A distinction your commentator feels is necessary to state upon publication of this third Talking Southern article is this: that while formal writing should (at least per your commentator’s education and longtime preference) be just that – formal, with no contractions or other shortcuts – spoken English will virtually always be more relaxed. In fact, one who possesses mastery of the English language should be a blissful liberty to ignore it in speaking whenever he or she pleases; so long as the hearer knows that the speaker knows better. Being able to wallow around, as it were, in the language may not have been something the framers of the Bill of Rights had in mind when drafting the First Amendment back in 1791, but in the decidedly not-legal opinion of your commentator (who is about as far from being a lawyer as he is from being a catfish), it is one of those unalienable rights the 1776 Declaration talks about.
“What in the Sam Hill is Langford talking about?” the reader may reasonably ask. Well, let us consider a true-life example. Many years ago when your commentator’s sons were teenagers, one of them was once on the verge of losing his car keys for an infraction he had been warned against. Had your commentator’s message to him been written, it would have said, “Boy, if you do not stop that right now, I am going to take your car keys and will not give them back till you can behave!” There is a sentence that is perfectly clear and grammatically sound. But your commentator said it – admittedly with a bit of heat in his tone – instead of writing it, and if we were to render his speech as phonetically as we are able, it would have sounded something like the following:
“Boy, if you don’t stop that right now, I’m’o take yo’ cah keys an’ I ain’t gonna give ‘em back till you’gn behave!” If one just glances over that, it would appear that Snuffy Smith or perhaps Jed Clampett is being quoted.

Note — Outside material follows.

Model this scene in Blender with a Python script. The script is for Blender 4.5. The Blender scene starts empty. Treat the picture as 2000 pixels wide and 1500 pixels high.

But if one takes the trouble to sound it out, one will find that the only ungrammatical utterance in it was the usage of the word, “ain’t,” which your commentator used for emphasis, knowing full well that his son knew without a doubt that he knew better than to say. The rest is just dialect – good, reasonably standard, raised-right, Middle Georgia dialect; nothing more, nothing less.
A similar example comes from the late Herman E. Talmadge (1913-2002), whose father served as governor in the 1930s and 1940s, who himself served as governor from 1948 to 1955, and served as Georgia’s U.S. Senator from 1957 to 1981. A brilliant and articulate man from Telfair County, Talmadge had one of the finest Georgia accents in captivity. Once, an opponent of some sort was bad-mouthing him about something, and Talmadge just shrugged it off without comment – at least until a reporter asked him directly about it. Talmadge’s reply, which took the better part of thirty seconds for him to enunciate, was, “Waaallllll, I knew that fella’s daddy. He, too, was a sumbitch.”
One can see grammatical perfection in that brief senatorial utterance, along with unpretentious, “real folks” dialect that would have been at home in virtually any Georgia parlor.
So feel free to wallow in the language as both your commentator and the good senator did. But it would probably be advisable to master its intricacies before you do much wallowing.